*Instruction*
In the records below, reproduce exactly the lines from the one containing "Recreate this scene" through the one containing "cam.matrix_world = M", both included, and omit the pictures.

*Extracted material*
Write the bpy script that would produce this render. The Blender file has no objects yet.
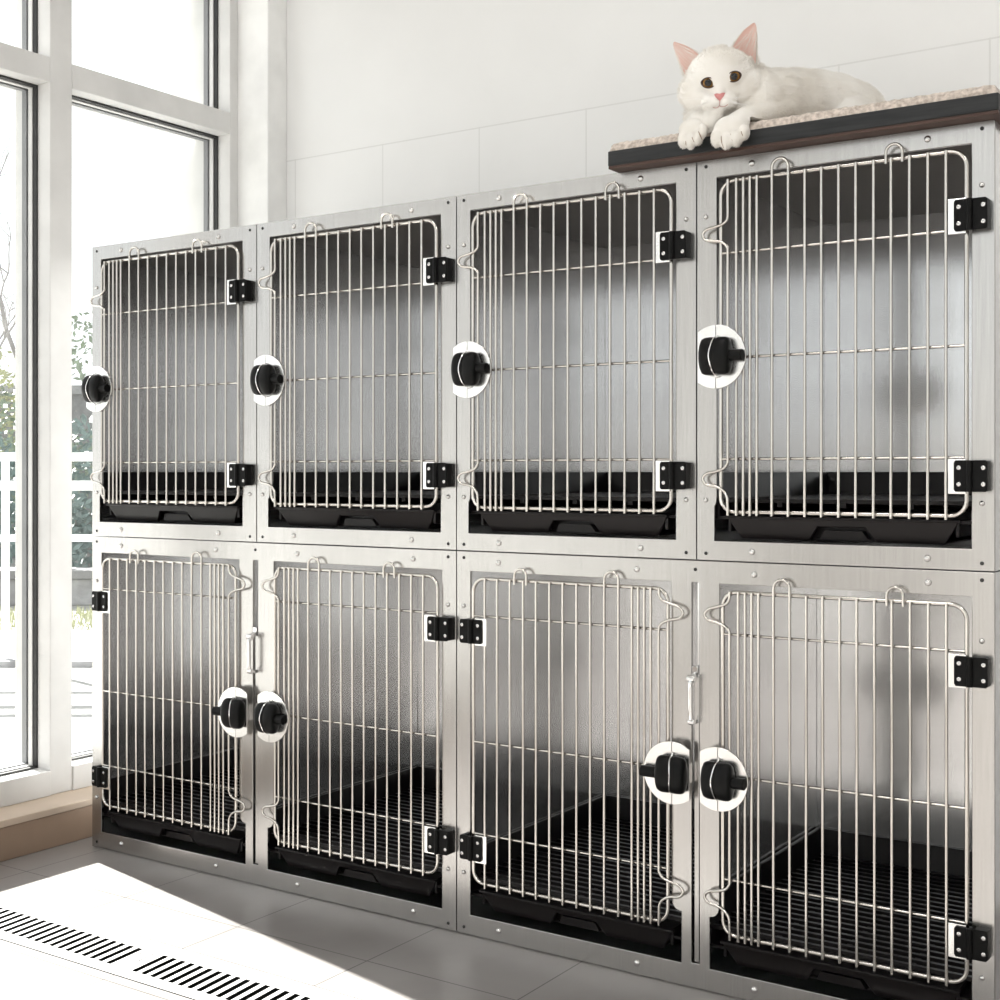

...

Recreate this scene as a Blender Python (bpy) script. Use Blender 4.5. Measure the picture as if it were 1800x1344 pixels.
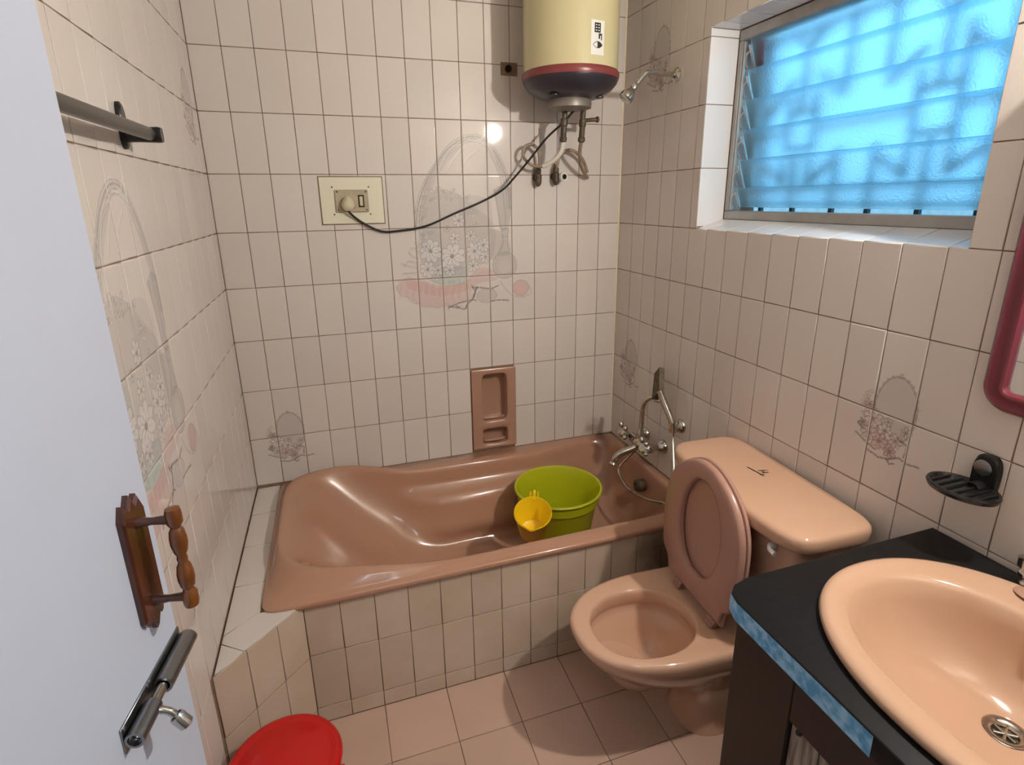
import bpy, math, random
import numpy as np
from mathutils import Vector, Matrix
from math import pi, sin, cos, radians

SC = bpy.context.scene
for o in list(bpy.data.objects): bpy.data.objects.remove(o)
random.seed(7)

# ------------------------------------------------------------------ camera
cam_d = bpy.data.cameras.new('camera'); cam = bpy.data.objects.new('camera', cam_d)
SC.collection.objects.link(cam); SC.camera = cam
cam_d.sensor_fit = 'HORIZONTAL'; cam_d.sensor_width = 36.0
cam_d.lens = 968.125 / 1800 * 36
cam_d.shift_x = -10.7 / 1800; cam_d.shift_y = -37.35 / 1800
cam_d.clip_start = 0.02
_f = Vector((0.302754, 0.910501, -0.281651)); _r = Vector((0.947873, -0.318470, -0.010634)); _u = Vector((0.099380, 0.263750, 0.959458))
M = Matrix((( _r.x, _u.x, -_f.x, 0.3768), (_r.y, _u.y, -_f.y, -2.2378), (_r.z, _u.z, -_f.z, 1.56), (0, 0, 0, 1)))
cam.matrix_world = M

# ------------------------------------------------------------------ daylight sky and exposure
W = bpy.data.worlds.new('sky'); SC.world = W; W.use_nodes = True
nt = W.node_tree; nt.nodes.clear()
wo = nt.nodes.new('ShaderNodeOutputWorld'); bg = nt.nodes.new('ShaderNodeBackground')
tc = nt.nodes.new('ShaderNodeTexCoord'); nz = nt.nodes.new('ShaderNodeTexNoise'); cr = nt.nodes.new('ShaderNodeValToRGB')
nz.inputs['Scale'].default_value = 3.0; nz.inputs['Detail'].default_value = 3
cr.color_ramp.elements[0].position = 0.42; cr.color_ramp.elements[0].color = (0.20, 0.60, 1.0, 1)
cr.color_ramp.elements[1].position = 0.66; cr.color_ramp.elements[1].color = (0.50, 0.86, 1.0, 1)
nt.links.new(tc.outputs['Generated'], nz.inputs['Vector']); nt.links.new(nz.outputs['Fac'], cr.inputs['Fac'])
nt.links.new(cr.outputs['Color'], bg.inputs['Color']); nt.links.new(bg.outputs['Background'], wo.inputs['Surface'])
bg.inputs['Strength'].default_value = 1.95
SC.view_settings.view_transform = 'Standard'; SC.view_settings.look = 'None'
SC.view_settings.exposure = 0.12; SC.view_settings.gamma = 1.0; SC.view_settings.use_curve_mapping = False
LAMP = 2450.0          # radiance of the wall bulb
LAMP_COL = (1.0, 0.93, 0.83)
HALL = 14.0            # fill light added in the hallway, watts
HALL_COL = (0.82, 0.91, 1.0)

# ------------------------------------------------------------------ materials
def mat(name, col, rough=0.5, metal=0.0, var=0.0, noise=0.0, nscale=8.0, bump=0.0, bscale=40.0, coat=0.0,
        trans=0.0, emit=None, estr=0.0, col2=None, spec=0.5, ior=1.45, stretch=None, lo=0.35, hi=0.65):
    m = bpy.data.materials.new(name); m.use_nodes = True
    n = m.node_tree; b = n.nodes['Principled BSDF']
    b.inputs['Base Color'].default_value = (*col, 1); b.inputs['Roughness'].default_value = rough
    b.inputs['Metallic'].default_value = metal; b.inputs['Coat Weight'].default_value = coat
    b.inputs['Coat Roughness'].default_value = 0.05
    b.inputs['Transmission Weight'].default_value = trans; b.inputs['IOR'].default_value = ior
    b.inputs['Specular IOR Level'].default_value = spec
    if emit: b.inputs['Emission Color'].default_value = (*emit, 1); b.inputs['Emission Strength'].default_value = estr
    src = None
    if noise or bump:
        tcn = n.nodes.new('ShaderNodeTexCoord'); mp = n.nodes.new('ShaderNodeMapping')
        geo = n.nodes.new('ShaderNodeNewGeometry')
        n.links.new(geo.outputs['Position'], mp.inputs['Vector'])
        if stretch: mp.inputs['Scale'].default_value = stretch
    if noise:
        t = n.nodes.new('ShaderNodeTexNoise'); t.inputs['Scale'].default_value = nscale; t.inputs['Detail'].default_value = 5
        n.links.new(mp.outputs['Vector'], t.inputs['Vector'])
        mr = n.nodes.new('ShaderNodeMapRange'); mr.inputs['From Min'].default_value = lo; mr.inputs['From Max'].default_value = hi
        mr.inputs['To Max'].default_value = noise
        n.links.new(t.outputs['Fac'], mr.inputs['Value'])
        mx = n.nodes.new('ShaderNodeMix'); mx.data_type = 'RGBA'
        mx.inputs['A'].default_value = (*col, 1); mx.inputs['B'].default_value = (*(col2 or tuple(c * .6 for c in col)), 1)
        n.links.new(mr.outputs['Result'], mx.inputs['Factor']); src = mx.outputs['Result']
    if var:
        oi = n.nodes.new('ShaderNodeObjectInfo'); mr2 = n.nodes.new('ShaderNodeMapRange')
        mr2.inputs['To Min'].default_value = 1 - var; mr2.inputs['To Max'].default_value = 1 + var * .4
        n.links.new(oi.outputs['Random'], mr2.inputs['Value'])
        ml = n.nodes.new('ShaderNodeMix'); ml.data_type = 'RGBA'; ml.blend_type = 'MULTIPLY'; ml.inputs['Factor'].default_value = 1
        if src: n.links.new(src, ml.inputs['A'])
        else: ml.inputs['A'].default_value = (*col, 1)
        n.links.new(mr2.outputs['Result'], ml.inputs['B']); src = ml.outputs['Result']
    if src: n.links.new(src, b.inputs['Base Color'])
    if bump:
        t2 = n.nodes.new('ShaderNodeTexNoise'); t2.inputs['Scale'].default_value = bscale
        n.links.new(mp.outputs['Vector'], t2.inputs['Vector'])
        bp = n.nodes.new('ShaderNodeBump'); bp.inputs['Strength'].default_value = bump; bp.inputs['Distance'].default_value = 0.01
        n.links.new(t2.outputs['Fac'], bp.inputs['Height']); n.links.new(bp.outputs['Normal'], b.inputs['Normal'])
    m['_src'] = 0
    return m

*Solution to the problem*
Recreate this scene as a Blender Python (bpy) script. Use Blender 4.5. Measure the picture as if it were 1800x1344 pixels.
import bpy, math, random
import numpy as np
from mathutils import Vector, Matrix
from math import pi, sin, cos, radians

SC = bpy.context.scene
for o in list(bpy.data.objects): bpy.data.objects.remove(o)
random.seed(7)

# ------------------------------------------------------------------ camera
cam_d = bpy.data.cameras.new('camera'); cam = bpy.data.objects.new('camera', cam_d)
SC.collection.objects.link(cam); SC.camera = cam
cam_d.sensor_fit = 'HORIZONTAL'; cam_d.sensor_width = 36.0
cam_d.lens = 968.125 / 1800 * 36
cam_d.shift_x = -10.7 / 1800; cam_d.shift_y = -37.35 / 1800
cam_d.clip_start = 0.02
_f = Vector((0.302754, 0.910501, -0.281651)); _r = Vector((0.947873, -0.318470, -0.010634)); _u = Vector((0.099380, 0.263750, 0.959458))
M = Matrix((( _r.x, _u.x, -_f.x, 0.3768), (_r.y, _u.y, -_f.y, -2.2378), (_r.z, _u.z, -_f.z, 1.56), (0, 0, 0, 1)))
cam.matrix_world = M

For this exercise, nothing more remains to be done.